Plus de consommateurs, plus de revenus, certes. Mais, dans ce secteur, le bénéfice ne revient pas uniquement à l’entreprise. L’environnement au passage en est aussi le grand gagnant. « Autant que les consommateurs augmentent, autant que les apiculteurs auront plus d’intérêt à produire le miel », explique-t-il. Donc, plus il y aura d’abeilles, mieux la pollinisation est assurée. En ce sens, l’apiculteur invite les jeunes haïtiens à embrasser le secteur pour une plus grande avancée.
Il y a environ 8 000 familles cultivant le miel en Haïti et le pays produit environ 800 tonnes métriques de miel, soit 140 000 gallons de miel par année, révèle le spécialiste, estimant qu’une augmentation de production ferait du bien à l’économie du pays. Le secteur a besoin d’être développé dans tous les départements et le pays a du potentiel, croit l’entrepreneur, PDG de « Myèl Lakay /Miel Pur »
Près de 90 % de la reproduction des plantes sauvages à fleurs du monde est assurée par la pollinisation, 75 % des cultures vivrières également et 35 % des terres agricoles à l’échelle de la planète en dépendent. Les pollinisateurs ne contribuent pas seulement à la sécurité alimentaire, ils constituent aussi de véritables machines essentielles pour la conservation de la biodiversité. Par conséquent, un investissement dans l’apiculture est autant utile à l’environnement qu’à l’économie.
« Investir dans ce secteur c’est investir dans la biodiversité, c’est encourager un environnement vert », revendique Nesly Paul.
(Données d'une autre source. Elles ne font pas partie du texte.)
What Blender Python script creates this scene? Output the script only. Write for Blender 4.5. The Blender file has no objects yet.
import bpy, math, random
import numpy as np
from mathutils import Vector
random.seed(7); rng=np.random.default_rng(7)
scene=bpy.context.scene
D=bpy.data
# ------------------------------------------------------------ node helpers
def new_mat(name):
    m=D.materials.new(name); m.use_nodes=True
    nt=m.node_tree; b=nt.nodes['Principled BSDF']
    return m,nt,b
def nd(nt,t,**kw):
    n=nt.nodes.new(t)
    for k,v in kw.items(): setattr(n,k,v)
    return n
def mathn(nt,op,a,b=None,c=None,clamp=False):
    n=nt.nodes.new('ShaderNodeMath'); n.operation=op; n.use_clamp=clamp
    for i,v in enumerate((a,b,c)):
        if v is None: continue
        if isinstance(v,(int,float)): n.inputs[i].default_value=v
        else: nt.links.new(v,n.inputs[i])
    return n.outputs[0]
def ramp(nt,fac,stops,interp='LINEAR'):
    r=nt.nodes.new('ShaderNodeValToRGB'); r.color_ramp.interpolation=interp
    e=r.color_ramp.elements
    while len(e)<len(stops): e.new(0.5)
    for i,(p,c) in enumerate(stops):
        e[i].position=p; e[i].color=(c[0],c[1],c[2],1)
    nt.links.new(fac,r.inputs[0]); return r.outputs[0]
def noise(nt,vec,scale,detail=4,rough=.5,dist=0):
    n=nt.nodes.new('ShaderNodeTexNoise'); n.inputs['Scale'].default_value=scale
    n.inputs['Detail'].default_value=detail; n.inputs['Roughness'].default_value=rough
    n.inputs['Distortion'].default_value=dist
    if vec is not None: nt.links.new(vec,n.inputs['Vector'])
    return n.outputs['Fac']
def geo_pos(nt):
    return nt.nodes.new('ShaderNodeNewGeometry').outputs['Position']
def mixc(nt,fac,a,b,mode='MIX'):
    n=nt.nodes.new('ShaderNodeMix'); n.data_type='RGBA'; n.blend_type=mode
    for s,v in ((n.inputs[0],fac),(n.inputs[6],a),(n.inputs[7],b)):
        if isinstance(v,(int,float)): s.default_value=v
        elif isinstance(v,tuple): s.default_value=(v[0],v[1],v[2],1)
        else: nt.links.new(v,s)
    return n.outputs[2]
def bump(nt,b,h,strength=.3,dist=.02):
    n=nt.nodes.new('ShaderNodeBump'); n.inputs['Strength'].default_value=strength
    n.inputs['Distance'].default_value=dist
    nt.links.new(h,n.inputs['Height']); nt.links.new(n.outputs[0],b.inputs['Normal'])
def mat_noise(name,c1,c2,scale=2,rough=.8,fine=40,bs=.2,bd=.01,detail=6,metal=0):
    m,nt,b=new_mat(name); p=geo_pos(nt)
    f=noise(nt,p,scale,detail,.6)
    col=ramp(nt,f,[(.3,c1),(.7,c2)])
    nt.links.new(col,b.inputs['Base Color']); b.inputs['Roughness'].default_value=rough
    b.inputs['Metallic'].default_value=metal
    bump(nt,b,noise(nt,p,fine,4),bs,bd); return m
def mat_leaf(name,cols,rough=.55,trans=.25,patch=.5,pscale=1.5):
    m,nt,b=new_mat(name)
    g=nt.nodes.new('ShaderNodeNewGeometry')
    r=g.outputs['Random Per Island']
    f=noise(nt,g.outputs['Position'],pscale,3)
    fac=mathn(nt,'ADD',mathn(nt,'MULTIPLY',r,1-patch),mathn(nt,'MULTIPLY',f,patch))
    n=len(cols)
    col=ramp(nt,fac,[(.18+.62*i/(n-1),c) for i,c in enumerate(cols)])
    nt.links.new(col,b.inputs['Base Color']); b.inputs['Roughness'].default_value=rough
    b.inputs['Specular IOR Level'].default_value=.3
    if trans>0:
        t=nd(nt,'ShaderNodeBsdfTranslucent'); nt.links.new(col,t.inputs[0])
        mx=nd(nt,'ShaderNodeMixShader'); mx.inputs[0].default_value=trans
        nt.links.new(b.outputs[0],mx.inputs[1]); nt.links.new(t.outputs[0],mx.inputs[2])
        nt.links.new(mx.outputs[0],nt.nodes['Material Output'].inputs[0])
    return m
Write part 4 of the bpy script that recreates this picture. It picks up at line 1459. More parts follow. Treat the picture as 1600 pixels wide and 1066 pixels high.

Les problèmes de l’insécurité, de la disponibilité du miel dans des zones reculées, la baisse du pouvoir d’achat des ménages, sont entre autres les contraintes que rencontre la jeune entreprise.
Toutefois, parvenir à desservir entre 30 % à 40 % du marché de miel en Haïti et arriver à sensibiliser le maximum de gens possible sur le rôle et l’importance des abeilles pour l’environnement sont les principaux objectifs du PDG de « Myèl Lakay/Miel Pur » qui célèbre son tout premier anniversaire.
Entretemps, l’entreprise a déjà participé à deux concours, l’un pour la fin de l’année 2021, organisé par Prestige et Dynasty Hub dans le cadre du projet « Dekole biznis ou », et l’autre en mars 2022, organisé par Banj dans le cadre du projet « Haitian Leaders Impact Fund ». L’entreprise « Myèl Lakay/Miel Pur » a été classée respectivement parmi les 10 meilleurs projets et 18e parmi les 25 projets choisis.
Si d’autres mélangent leur produit ou encore vendent du miel importé, le PDG de « Myèl Lakay/Miel Pur » garantit un miel propre et de bonne qualité. De plus, l’entreprise utilise des ruches modernes pour la production du miel. « On vous vend le miel en toute transparence et en toute honnêteté », assure l’apiculteur.
Pour Nesly Paul, la question de l’environnement est l’affaire de tout le monde. Il se dit conscient que son entreprise à elle seule ne suffit pas dans la lutte pour préserver les abeilles. D’après lui, l’entreprise « Myèl Lakay/Miel Pur » est un premier pas dans cette lutte contre l’extinction des abeilles. « C’est notre tour de main pour empêcher que ça arrive », précise l’apiculteur qui appelle au passage l’État à travers les ministères de l’Environnement, de l’agriculture, les organisations écologiques et les autres apiculteurs, à se mobiliser pour jouer leur rôle.